The leaves they are a changing!  The temperatures and day lengths also are a changing.  These happenings are very closely related as the changes in day length, light intensity and temperature (night temperatures in particular) leads to the fall color.  As the earth rotates and we get fewer hours of sunshine each day and our nights get longer, the temperatures slowly drop leading to autumn and then winter as we get less and less sunshine.

Some years the reds, oranges and yellows of our fall tree leaves are more intense and more plentiful than other years.  The actual temperatures, moisture levels and cloud cover can cause this variation from year to year.   The reds are best when we have a number of warm sunny days with crisp cool nights but without any actual freezing temperatures.  Trees produce a lot of sugars in the daytime as they do their photosynthesis but the cool night temperatures keep the sugar sap from flowing back through the leaf veins and into the stems, branches and trunk of the tree.  That is when anthocyanins or red pigments that are mainly produced in the fall come into play.  These anthocyanins allow the tree to recover nutrients from the leaves for the next season before they fall off the tree.  These anthocyanins give leaves their shades of red, purple and crimson. 

The yellow, gold and orange colors are created by carotenoids that are always in the leaves but become unmasked as the green chlorophyll shuts down production during the short cool days of autumn.  The same carotenoids are what give color to corn, carrots and bananas where those vegetables or fruit don’t have chlorophyll at work.  Since carotenoids are always present in leaves those colors are fairly consistent from year to year and the trees that produce yellow leaves each fall do not change as much from year to year in response to weather. 

The weather earlier in the growing season can also impact fall color.  Severe droughts like the last two years can delay the start of fall colors and reduce their intensity.  A warm wet autumn will reduce the brightness of fall colors.  An early hard frost or freeze will just kill the leaves and cause them to drop early.   The best fall colors come after warm, wet springs, a summer that is not too hot or dry and a fall with warm, sunny days and cool nights.  Much of our state has had the best conditions in several years to produce good fall color so if we can avoid an early hard frost we are expecting a great show of fall color.

Make time to drive to southeast Oklahoma and the Talimena Scenic Skyline Drive for the best tree color in our state, to visit the arboretum at Will Rogers Park or just drive through neighborhoods to soak in the show. 

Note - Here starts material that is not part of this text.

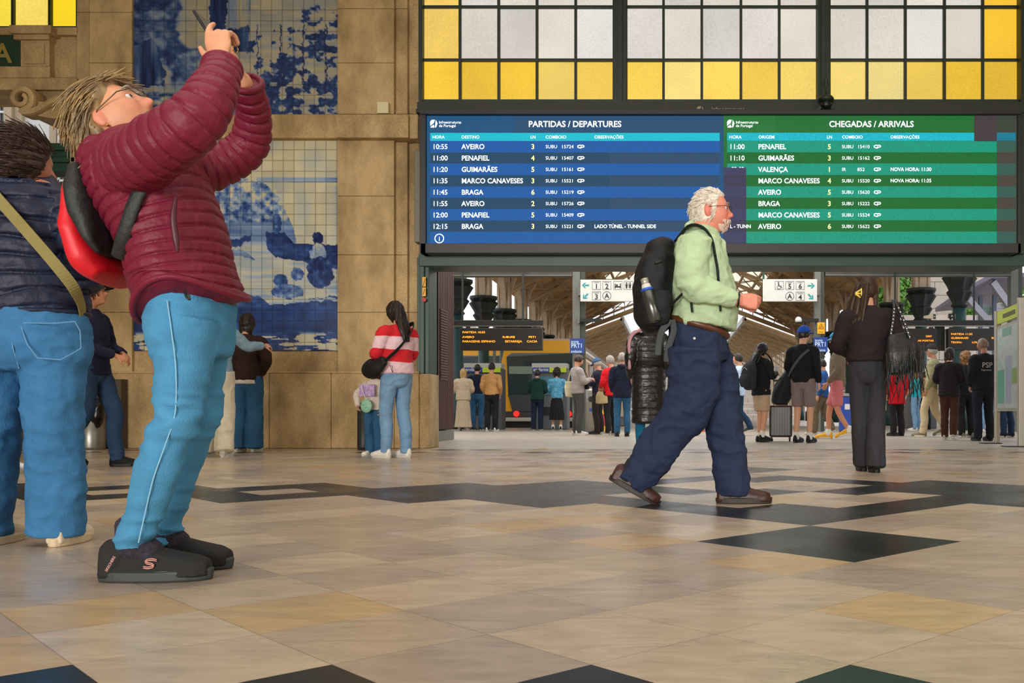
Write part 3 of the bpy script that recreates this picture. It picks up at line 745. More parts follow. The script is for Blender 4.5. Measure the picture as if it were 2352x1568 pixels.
# green enamel name plate over the left doorway
c = P(-20, 118, 12.84); s = 12.84 / FP
t = thing('name_plate', c, 'dark green enamel plate with a gold letter over the left doorway', 'sign')
mb = MB(); mb.prism([(-80 * s, -33 * s), (67 * s, -35 * s), (67 * s, 30 * s), (60 * s, 36 * s), (-80 * s, 38 * s)], 0, .08); mb.build('plate', mat('green_enamel', (26, 58, 42), rough=.35, var=.3, vscale=9), t, bevel=.006)
q = text_mesh('A', 44 * s / .7, 6 * s, -26 * s, -.012, 'LEFT', .02); mesh_np('letter', np.array(q[0]), q[1], mat('dull_gold', (142, 128, 62), rough=.4), t, smooth=False)
# ================================================================ slatted timber screen and door fittings
M_WOOD = mat('dark_red_timber', (74, 38, 26), rough=.5, var=.25, vscale=5, stretch=(6, 6, .6))
M_STEEL = mat('brushed_steel', (150, 148, 140), rough=.35, metal=.7)
M_GREY = mat('grey_painted_steel', (104, 106, 100), rough=.5, var=.1, vscale=3)
M_DARK = mat('dark_steel', (34, 36, 36), rough=.5)
M_BLACK = mat('black_plastic', (16, 16, 17), rough=.45)
M_WHITE = mat('white_sign_face', (206, 206, 200), rough=.4, var=.06, vscale=7)
M_INK = mat('black_ink', (18, 18, 20), rough=.6)
M_TEAL = mat('teal_ink', (20, 140, 146), rough=.5)
M_NAVY = mat('navy_sign', (18, 58, 132), rough=.4)
M_LIME = mat('lime_sign', (178, 196, 40), rough=.45)
M_YEL = mat('yellow_sign', (236, 170, 24), rough=.45)
def mounted(name, loc, label, cat, group=None): return thing(name, loc, label, cat, group)
def rel(mb, t):
    L = t.location
    mb.v = [(a - L.x, b - L.y, c - L.z) for a, b, c in mb.v]; return mb
def slat_screen(x0, x1, Y0, Y1, label):
    zt = 3.3
    t = thing('slatted_screen', ((x0 + x1) / 2, Y0, 0), label, 'screen wall')
    mb = MB(); mb.box(x0 + .03, x1 - .03, Y0 + .03, Y1 - .03, .18, zt); rel(mb, t).build('core', mat('dark_core', (38, 22, 17), rough=.7), t)
    mb = MB(); x = x0
    while x < x1 - .02: mb.box(x, x + .034, Y0, Y0 + .03, .2, zt); x += .052
    y = Y0
    while y < Y1 - .02: mb.box(x1 - .03, x1, y, y + .05, .2, zt); y += .078
    rel(mb, t).build('slats', M_WOOD, t)
    mb = MB(); mb.box(x0 + .02, x1 + .005, Y0 + .01, Y1, 0, .17); rel(mb, t).build('base', M_GREY, t)
    mb = MB(); z = 1.05
    while z < 2.25: mb.bar((x1 + .006, Y0 + .12, z), (x1 + .006, Y0 + .62, z), .02, .03); z += .045
    rel(mb, t).build('louvre', M_WOOD, t)
slat_screen(-4.45, -3.89, 15.9, 17.05, 'tall dark timber slatted screen with a louvre just inside the opening, beside the green post')
slat_screen(-12.6, -10.1, 15.9, 16.6, 'dark timber slatted screen seen low behind the navy jacket woman at the left edge')
c = P(974, 690, 12.79)
t = thing('warning_sticker', c, 'narrow yellow and red warning stickers on the green door post', 'sticker'); s = 12.79 / FP
mb = MB(); mb.box(-4 * s, 4 * s, -.004, .004, 10 * s, 30 * s); mb.box(-4 * s, 4 * s, -.004, .004, 32 * s, 54 * s); mb.build('yellow_label', M_YEL, t)
mb = MB(); mb.bar((-3 * s, -.006, 30 * s), (3 * s, -.006, 50 * s), .008, .004); mb.bar((-2 * s, -.006, 14 * s), (2 * s, -.006, 26 * s), .008, .004); mb.build('mark', M_INK, t)
mb = MB(); mb.lathe([(5 * s, -.004), (5 * s, .004)], 20, (0, 0, 2 * s), 'y'); mb.build('red_label', mat('red_sticker', (190, 36, 44), rough=.5), t)
# waste bins against the wall
def bin_(px, Y, r, h, label, bag):
    p = P(px, 0, Y); t = thing('waste_bin', (p.x, Y, 0), label, 'bin')
    mb = MB(); mb.lathe([(r * .96, 0), (r, .03), (r, h)], 28); mb.build('body', M_STEEL if bag else M_DARK, t, smooth=True)
    mb = MB(); mb.lathe([(r * 1.03, h), (r * 1.04, h + .05), (r * .9, h + .06), (r * .86, h + .02)], 28); mb.build('rim', M_BLACK, t, smooth=True)
    if bag:
        v, f = remesh([ball((.05, -.02, h + .1), (r * .9, r * .8, .2)), ball((.12, -.1, h - .12), (r * .55, r * .5, .22))], .02, 1); v = folds(v, f, .018, (9, 9, 9), 3); mesh_np('bin_bag', v, f, mat('black_bag_plastic', (14, 14, 15), rough=.25), t)
    return t
bin_(212, 12.35, .155, .62, 'brushed steel bin with a black bag against the wall behind the capped man', True)
bin_(836, 12.42, .085, .55, 'slim dark bin against the wall behind the small child', False)
p = P(252, 0, 12.5); t = thing('wall_cabinet', (p.x, 12.55, 0), 'dark narrow cabinet with a striped paper standing behind the steel bin', 'cabinet')
mb = MB(); mb.box(-.12, .12, 0, .14, 0, .92); mb.build('body', mat('brown_grey_cabinet', (78, 68, 54), rough=.6), t); mb = MB(); mb.box(-.12, -.02, -.01, 0, .8, .91); mb.build('notice', M_WHITE, t)
# ================================================================ portal posts and signs of the concourse
def post(px0, px1, Y, label):
    a = P(px0, 0, Y).x; b = P(px1, 0, Y).x; w = b - a
    t = thing('steel_post', ((a + b) / 2, Y, 0), label, 'post', None)
    mb = MB(); mb.box(-w / 2, w * .1, 0, .25, 0, 4.4); mb.build('face', M_GREY, t)
    mb = MB(); mb.box(w * .1, w / 2, .05, .3, 0, 4.4); mb.build('channel', mat('dark_green_channel', (58, 64, 54), rough=.5), t)
post(1315, 1343, 24, 'grey steel post left of the walking man, carrying the platform sign for 1 2 3')
post(1872, 1894, 24, 'grey steel post right of the walking man, carrying the platform sign for 4 5 6')
post(2322, 2350, 24.2, 'grey green steel post at the right edge behind the map stand')
for (x0, x1, y0, y1, lab) in ((1035, 1314, 619, 634, 'grey steel crossbeam over the left bay of the concourse'), (1896, 2321, 619, 633, 'dark steel crossbeam over the right bay of the concourse')):
    a = P(x0, y1, 24); b = P(x1, y0, 24); t = thing('crossbeam', ((a.x + b.x) / 2, 24, a.z), lab, 'beam')
    mb = MB(); w = (b.x - a.x) / 2; h = b.z - a.z; mb.box(-w, w, 0, .2, h * .1, h); mb.build('web', mat('grimy_steel', (70, 72, 66), rough=.6, var=.3, vscale=3), t)
    mb = MB(); mb.box(-w, w, -.06, .26, 0, h * .14); mb.box(-w, w, -.06, .26, h * .94, h * 1.05); mb.build('flange', M_GREY, t)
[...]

As you enjoy the annual symphony of fall tree color don’t forget this is a great time to plant new trees and shrubs.  You can also plant pansies for show all winter and spring flowering bulbs to announce the arrival of next spring.

End Of Fall Sowing

We are in the heart of fall and nearing the end of the growing season for most of the annuals and warm season crops.  Our first freeze often happens in early November.  Make time to enjoy the fall burst of new production on your tomatoes and other veggies that survived the heat of summer and the harvest from your fall garden you planted back in late summer.  You may be enjoying the fall color of naked lady or lycoris bulbs as they flower without any foliage.  This is also the time to enjoy a last round of color from all your flowering annuals and to enjoy the symphony of fall color on your trees and shrubs as they begin to show their fall colors before dropping and blowing into history and becoming compost for the future.

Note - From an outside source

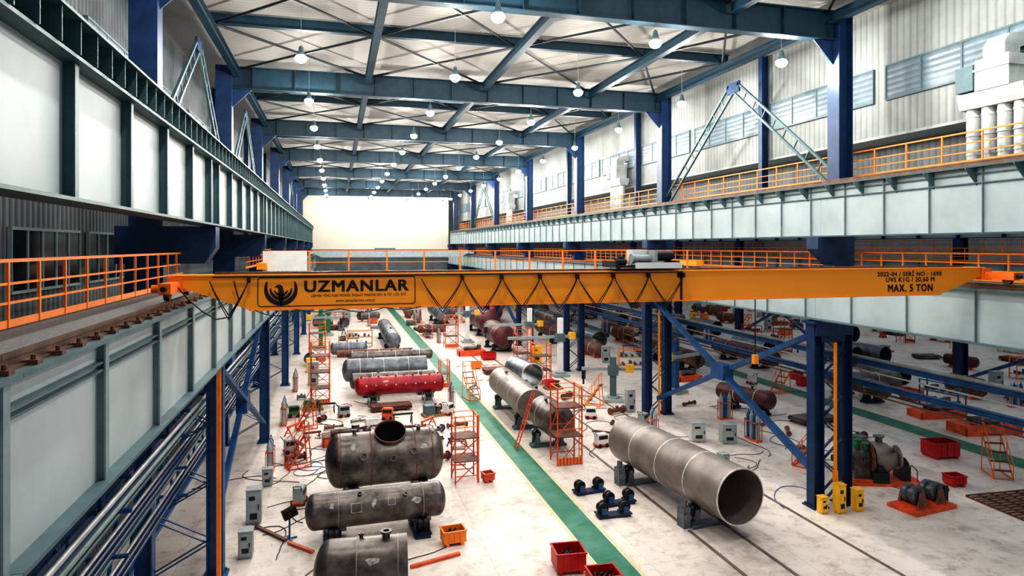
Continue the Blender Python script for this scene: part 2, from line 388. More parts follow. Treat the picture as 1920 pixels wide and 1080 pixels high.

There are many things to plant at this season of fall.  You should be winding up your sowing of tall fescue and rye grass if you want a green winter lawn or fields. This is a wonderful time to plant trees and shrubs to replace trees damaged in the storms of the last few years or that have died from old age.  Shade trees, fruit trees and shrubs planted in the fall will get a big head start on rooting in to their new home before facing their first hot dry Oklahoma summer in their new home.  The roots will grow most all winter, helping new landscape plantings to get established to create wind breaks or natural fences, to provide shade and to make a landscape statement.  Remember that plantings of trees and shrubs are the foundation of any good landscape and their value and impact grows every year until they die.

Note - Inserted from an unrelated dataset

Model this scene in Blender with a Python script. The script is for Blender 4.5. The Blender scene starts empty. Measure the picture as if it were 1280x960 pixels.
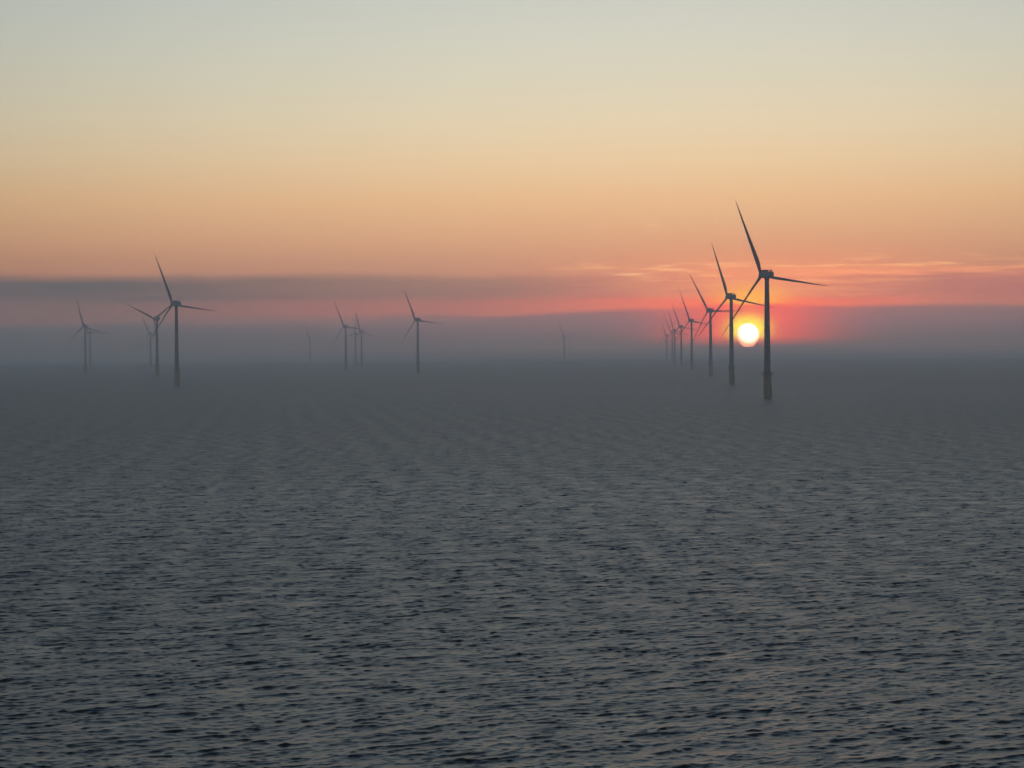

There is an ever growing palette of fall color plants to jazz up your fall garden and add excitement to your yard and outdoor living.  The hardy mums or chrysanthemums and hardy asters are in full color and most varieties will stay showy through several light frosts.  You can buy full grown hardy mums or asters in many sizes to add to existing flowerbeds or container gardens or to create a whole new experience.   Flowering kale and flowering cabbage are two popular fall crops that will make a colorful impact well into the Oklahoma winter.  Pansies and violas are my favorite plant for winter color.  They would be fun, charming and beautiful at any time of year.  They have a special impact as one of the few flowers that bloom right through the winter when few other plants bloom or are seasonally showy across Oklahoma.  The selection of pansy varieties and colors has grown dramatically in recent years.  You can select a multitude of single color or multicolored pansies in all tones of purple, blue, red, burgundy, white, yellow and orange.  You can do mass plantings of a single variety or mixed plantings of many or several colors and varieties.  My favorites are the multicolored varieties where the pansy faces have one color on the upper petals and another color on the cheeks or lower petals of each pansy flower. Have fun selecting and planting your pansies and other fall flowers and spring flowering bulbs and enjoy the autumn colors as the trees march into fall.